Data section:
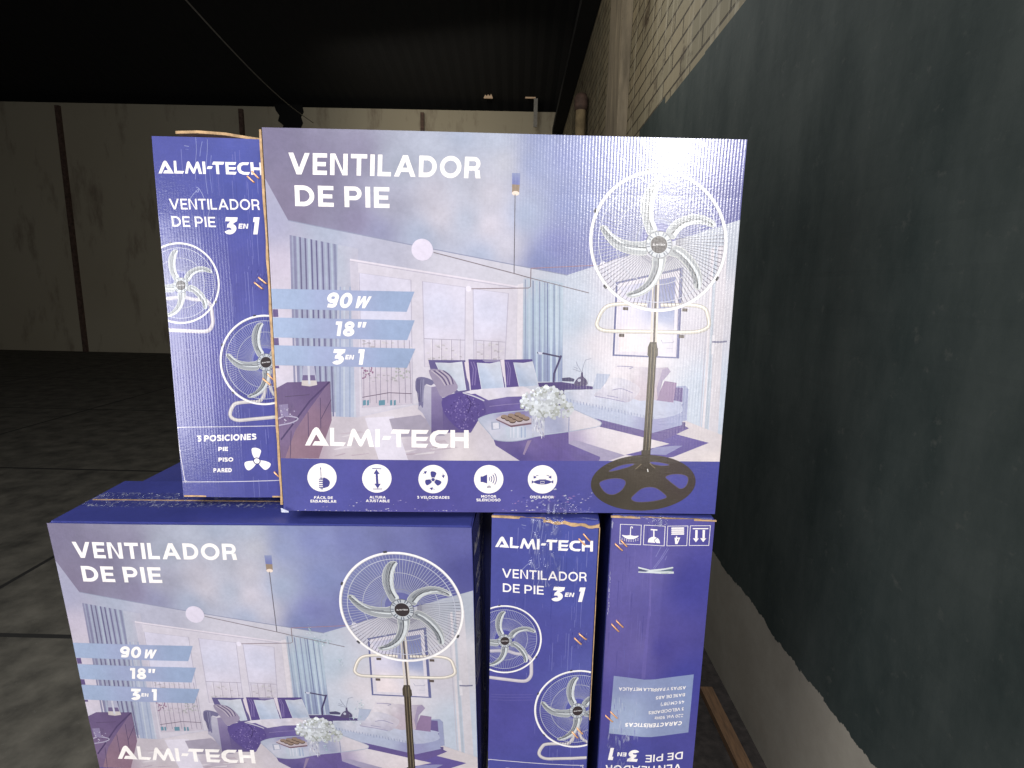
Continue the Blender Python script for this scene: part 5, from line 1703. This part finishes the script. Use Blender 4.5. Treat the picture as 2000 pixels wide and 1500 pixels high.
# bare places in the roof edge where daylight leaks in
for x0, y0, x1, y1, lab in ((945, 183, 962, 192, 'ragged bright gap under the roof edge left of the flat slit'), (1026, 189, 1046, 192, 'horizontal pale slit of light high on the back wall'),
                            (1043, 192, 1049, 248, 'thin pale upright pipe near the far corner of the store'), (720, -6, 812, 3, 'pale lit roof gap at the top edge of the view')):
    p, q = px_point(x0, y0, 9.7 if y0 > 10 else 8.0), px_point(x1, y1, 9.7 if y0 > 10 else 8.0)
    bm = bmesh.new()
    n = 7
    if lab.startswith('ragged'):
        tops = [.3, 1, .5, .9, .45, .8, .2]
        vs = [bm.verts.new((p[0], p[1], q[2])), bm.verts.new((q[0], p[1], q[2]))] + [bm.verts.new((q[0] + (p[0] - q[0]) * k / 6, p[1], q[2] + (p[2] - q[2]) * tops[k])) for k in range(7)]
        f = bm.faces.new(vs)
        ex = bmesh.ops.extrude_face_region(bm, geom=[f])
        bmesh.ops.translate(bm, verts=[g for g in ex['geom'] if isinstance(g, bmesh.types.BMVert)], vec=(0, .02, 0))
    else:
        add_box(bm, p[0], q[0], p[1], p[1] + .02, q[2], p[2])
    if 'pipe' in lab:
        tag(link_mesh('upright_pipe', bm, MAT['wire']), lab, 'pipe')
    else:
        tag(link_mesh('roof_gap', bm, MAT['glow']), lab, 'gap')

# cable running up to the left
bm = bmesh.new()
a0, a1 = Vector(px_point(612, 240, 9.6)), Vector(px_point(300, -70, 4.0))
add_tube(bm, [a0.lerp(a1, t) - Vector((0, 0, .10 * math.sin(PI * t))) for t in np.linspace(0, 1, 14)], .006, 6)
tag(link_mesh('cable', bm, MAT['wire'], None, True), 'thin grey cable slanting from the back wall up to the roof', 'cable')
# pipe stub by the wall
st = thing('vent_pipe', 'short post with a rusty rounded cap beside the brick wall', 'pipe', (px_point(1133, 250, 6.2)[0], 6.2, 0))
zt = px_point(1133, 214, 6.2)[2]
bm = bmesh.new()
add_tube(bm, [(0, 0, 0), (0, 0, zt)], .055, 14)
link_mesh('shaft', bm, MAT['post'], st, True)
bm = bmesh.new()
add_tube(bm, [(0, 0, zt - .01), (0, 0, zt + .03), (0, 0, zt + .11), (0, 0, zt + .15), (0, 0, zt + .165)], [.065, .075, .075, .055, .02], 14)
link_mesh('cap', bm, MAT['pipe'], st, True)


def floor_point(px, py):
    d = RC @ np.array([(px - 1000) / F_PX, (py - 750) / F_PX, 1.0])
    p = d * (-EYE / d[2])
    return Vector((float(p[0]), float(p[1]), 0))


bm = bmesh.new()
c0, c1 = floor_point(1366, 1356), floor_point(1388, 1354)
d1 = (floor_point(1438, 1500) - floor_point(1372, 1360)).normalized()
L0 = (floor_point(1438, 1500) - c0).length + .25
nn = (c1 - c0)
nn = nn - d1 * nn.dot(d1)
vs = []
for s in (0, 1):
    for p in (c0, c0 + nn, c0 + nn + d1 * L0, c0 + d1 * L0):
        vs.append(bm.verts.new((p.x, p.y, .012 + s * .022)))
for f in ((3, 2, 1, 0), (4, 5, 6, 7), (0, 1, 5, 4), (1, 2, 6, 5), (2, 3, 7, 6), (3, 0, 4, 7)):
    bm.faces.new([vs[i] for i in f])
bmesh.ops.recalc_face_normals(bm, faces=bm.faces)
for v in bm.verts:
    v.co.z -= .005
tag(link_mesh('batten', bm, MAT['wood']), 'weathered brown wooden batten lying on the floor beside the wall', 'timber')

# ---- prints
FRONT = front_art()
END = Ink(T, H)
end_top(END, EM, BMAP)
RIGHT = right_art()


def copy_print(objs, parent, loc, rz, h):
    m = {}
    for o in objs:
        c = o.copy()
        col.objects.link(c)
        if o.parent in m:
            c.parent = m[o.parent]
        else:
            c.parent = parent
            c.location = (loc[0], loc[1], loc[2] + h)
            c.rotation_euler = (0, 0, rz)
        m[o] = c
    return list(m.values())


def pose(O, rot, h):
    R_ = rot3(*rot)
    b = np.array(O) - R_ @ np.array([0, 0, h])
    e = Matrix(R_.tolist()).to_euler('XYZ')
    return (b[0], b[1], b[2] + EYE), e


# upper carton, broad side to the viewer
loc, e = pose(POSE_FRONT[0], POSE_FRONT[1], H)
ca = thing('fan_carton', 'big carton on top of the stack, showing the whole living room picture', 'carton', loc, e, GROUP)
carton_body(ca, W, T, H)
fo = FRONT.build(ca)
edge_strip(ca, 'raw_edge', [(-.0004, -.0012, H - .003 - k * (H - .012) / 22, -1, 0) for k in range(23)], .0027, .004, seed=3)
tape_sheet(ca, .362, .405, .001, .016, -.0060, 4)
bm = bmesh.new()
add_tube(bm, [(.318 + t * .04, .075, H + .0004 + .006 * math.sin(PI * t)) for t in np.linspace(0, 1, 9)], .0012, 6)
link_mesh('strap_loop', bm, MAT['tape'], ca, True)
# dented corner
bm = bmesh.new()
add_box(bm, -.001, .009, -.0064, -.0058, 0, .006)
bmesh.ops.subdivide_edges(bm, edges=bm.edges[:], cuts=2, use_grid_fill=True)
for v in bm.verts:
    v.co.z = max(0, v.co.z - v.co.x * .45)
link_mesh('bare_corner', bm, plain('bare_paper', (.45, .47, .6), .6, nscale=300, var=.4), ca)

# lower left carton, leaning a little
loc, e = pose((-.6540, .7050, -.3356), (-.028, .0529, -.0268), H)
cd = thing('fan_carton', 'leaning carton under the big top one, its living room picture half out of view', 'carton', loc, e, GROUP)
carton_body(cd, W, T, H)
copy_print(fo, cd, (0, 0, 0), 0, H)
bm = bmesh.new()
add_box(bm, .006, W - .006, T / 2 - .0012, T / 2 + .0012, H - .001, H + .0006)
link_mesh('flap_seam', bm, MAT['raw'], cd)
bm = bmesh.new()
add_box(bm, .003, W - .003, T / 2 - .024, T / 2 + .024, H + .0008, H + .0011)
link_mesh('tape', bm, MAT['tape'], cd)
DM = face_map((-.6544, .6864, -.3356), rot3(.0202, .0529, -.0268))
FL = Ink(W, H)
FL.xb, FL.zb = FRONT.xb, FRONT.zb
FL.grid[:] = int(FRONT.grid.max()) + 2
rs = random.Random(21)
for cx_, cy_, sx, sy, n in ((625, 1252, 16, 9, 46), (604, 1232, 5, 9, 12), (667, 1290, 5, 8, 12), (705, 1372, 6, 12, 14), (690, 1400, 14, 8, 18), (634, 1455, 7, 9, 18), (780, 1265, 10, 6, 8)):
    FL.part('scuff_mark')
    for k in range(n):
        x, y = rs.gauss(cx_, sx * .6), rs.gauss(cy_, sy * .6)
        r = rs.uniform(.5, 1.3)
        FL.poly([DM(x + r * math.cos(t) * rs.uniform(.6, 1.2), y + r * math.sin(t) * rs.uniform(.6, 1.4)) for t in np.linspace(0, 5.3, 6)], C(*rs.choice(((196, 222, 222), (168, 196, 202), (232, 240, 240), (176, 190, 206)))))
FL.build(cd)

# lower middle carton
HE = .4957
loc, e = pose((-.0285, .703, -.3075), (-.072, 0, 0), HE)
ce = thing('fan_carton', 'narrow carton end with two printed fans and a crushed taped top edge', 'carton', loc, e, GROUP)
carton_body(ce, .149, W, HE, dent=.004)
eo = END.build(ce)
copy_print(eo, cd, (W, 0, 0), PI / 2, H)
e1, e2, e3 = Z(EM, 930, 990, 7.1429), Z(EM, 930, 1180, 7.1429), Z(EM, 920, 1340, 7.1429)
staples(ce, EM, H, [(e1, (1440, 455), (1525, 540)), (e1, (1505, 390), (1590, 485)), (e2, (1380, 485), (1470, 570)), (e2, (1445, 425), (1540, 505)),
                    (e3, (1415, 650), (1495, 735)), (e3, (1485, 600), (1560, 680))])
edge_strip(ce, 'raw_edge', [(.0005 + k * .148 / 18, -.0022, HE - .0032 - (.0 if k < 9 else .0060 * math.sin((k - 9) / 9 * PI * .6)), 0, 1) for k in range(10)], .0022, .003, seed=5)
edge_strip(ce, 'raw_edge', [(.072 + k * .0765 / 16, -.0034, HE - .0062 - .0045 * (k / 16) + .0012 * math.sin(k * 1.3), 0, 1) for k in range(17)], .0040, .004, seed=15)
edge_strip(ce, 'raw_edge', [(.1486, -.0012, HE - .01 - k * .3 / 12, 1, 0) for k in range(13)], .0009, .003, seed=6)
tape_sheet(ce, .054, .098, HE - .100, HE - .001, -.0062, 7, .02)

# lower right carton, upside down
HF = .4957
loc, e = pose((.1392, .7105, -.3070), (-.036, 0, 0), HF)
cf = thing('fan_carton', 'narrow carton standing upside down, with handling marks and inverted lettering', 'carton', loc, e, GROUP)
carton_body(cf, .143, W, HF)
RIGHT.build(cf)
g1, g2, g3 = Z(FM, 1160, 990, 7.1429), Z(FM, 1160, 1180, 7.1429), Z(FM, 1160, 1300, 7.1429)
staples(cf, FM, HF, [(g1, (285, 520), (380, 605)), (g1, (365, 470), (440, 550)), (g2, (235, 275), (330, 370)), (g2, (300, 225), (390, 310)), (g3, (150, 685), (245, 765)), (g3, (220, 630), (310, 715))])
edge_strip(cf, 'raw_edge', [(-.001 + k * .145 / 16, -.0026, HF - .0030, 0, 1) for k in range(17)], .0022, .003, seed=8)
tape_sheet(cf, .052, .076, HF - .012, HF - .0005, -.0056, 9, .02)
tape_sheet(cf, .012, .048, .02, .16, -.0056, 10)

# upper left carton
loc, e = pose((-.4809, .7415, .188), (.0436, 0, 0), H)
cb = thing('fan_carton', 'narrow carton end beside the big top one, its top flap standing open', 'carton', loc, e, GROUP)
carton_body(cb, T, W, H)
copy_print(eo, cb, (0, 0, 0), 0, H)
b3, b4, b7, b8 = Z(BMAP, 430, 240, 5), Z(BMAP, 430, 540, 5), Z(BMAP, 430, 600, 6.52), Z(BMAP, 430, 820, 8.336)
staples(cb, BMAP, H, [(b3, (275, 525), (340, 585)), (b3, (320, 480), (385, 545)), (b4, (345, 60), (420, 120)), (b4, (385, 10), (460, 70)), (b7, (555, 905), (650, 985)), (b7, (615, 845), (690, 920)), (b8, (895, 840), (970, 915))])
edge_strip(cb, 'raw_edge', [(.002 + k * .144 / 12, -.0020, .0006, 0, 1) for k in range(13)], .0020, .003, seed=12)
# raised flap at the top: two board layers
bm = bmesh.new()
pts = [(.02, .012), (.05, .0135), (.085, .012), (.115, .008), (.146, .0045)]
for (x0, z0), (x1, z1) in zip(pts, pts[1:]):
    vs = [bm.verts.new(p) for p in ((x0, .020, H + z0 - .0035), (x1, .020, H + z1 - .0035), (x1, .020, H + z1), (x0, .020, H + z0), (x0, .16, H + .001), (x1, .16, H + .001), (x1, .16, H + .0045), (x0, .16, H + .0045))]
    for f in ((0, 1, 2, 3), (3, 2, 6, 7), (4, 5, 1, 0)):
        bm.faces.new([vs[i] for i in f])
bmesh.ops.remove_doubles(bm, verts=bm.verts[:], dist=1e-6)
bmesh.ops.recalc_face_normals(bm, faces=bm.faces)
link_mesh('top_flap', bm, MAT['raw'], cb)

# cartons that only carry the others (below the view and behind)
for nm, (x, y, z), yaw, (w, d, h), lab in (
        ('fan_carton', (-.640, .675, 0), .015, (.600, .30, .4755), 'carton below the leaning one, at the bottom of the stack'),
        ('fan_carton', (-.026, .712, 0), -.06, (.145, .60, .503), 'carton below the one with two printed fans'),
        ('fan_carton', (.141, .716, 0), -.036, (.143, .60, .503), 'carton below the upside down one'),
        ('fan_carton', (-.640, .85, .4765), .0, (.608, .30, .4955), 'carton hidden behind the leaning one'),
        ('fan_carton', (-.640, .98, 0), .015, (.58, .30, .4755), 'rear carton at the bottom of the stack, behind the leaning one')):
    t = thing(nm, lab, 'carton', (x, y, z), (0, 0, yaw), GROUP)
    carton_body(t, w, d, h)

Problem requirements: Starting at the top of the listing above, please restate word for word each line up to and including the one that holds "tag(link_mesh('roof_gap', bm, MAT['glow']), lab, 'gap')", omitting every image.

The solution:
Continue the Blender Python script for this scene: part 5, from line 1703. This part finishes the script. Use Blender 4.5. Treat the picture as 2000 pixels wide and 1500 pixels high.
# bare places in the roof edge where daylight leaks in
for x0, y0, x1, y1, lab in ((945, 183, 962, 192, 'ragged bright gap under the roof edge left of the flat slit'), (1026, 189, 1046, 192, 'horizontal pale slit of light high on the back wall'),
                            (1043, 192, 1049, 248, 'thin pale upright pipe near the far corner of the store'), (720, -6, 812, 3, 'pale lit roof gap at the top edge of the view')):
    p, q = px_point(x0, y0, 9.7 if y0 > 10 else 8.0), px_point(x1, y1, 9.7 if y0 > 10 else 8.0)
    bm = bmesh.new()
    n = 7
    if lab.startswith('ragged'):
        tops = [.3, 1, .5, .9, .45, .8, .2]
        vs = [bm.verts.new((p[0], p[1], q[2])), bm.verts.new((q[0], p[1], q[2]))] + [bm.verts.new((q[0] + (p[0] - q[0]) * k / 6, p[1], q[2] + (p[2] - q[2]) * tops[k])) for k in range(7)]
        f = bm.faces.new(vs)
        ex = bmesh.ops.extrude_face_region(bm, geom=[f])
        bmesh.ops.translate(bm, verts=[g for g in ex['geom'] if isinstance(g, bmesh.types.BMVert)], vec=(0, .02, 0))
    else:
        add_box(bm, p[0], q[0], p[1], p[1] + .02, q[2], p[2])
    if 'pipe' in lab:
        tag(link_mesh('upright_pipe', bm, MAT['wire']), lab, 'pipe')
    else:
        tag(link_mesh('roof_gap', bm, MAT['glow']), lab, 'gap')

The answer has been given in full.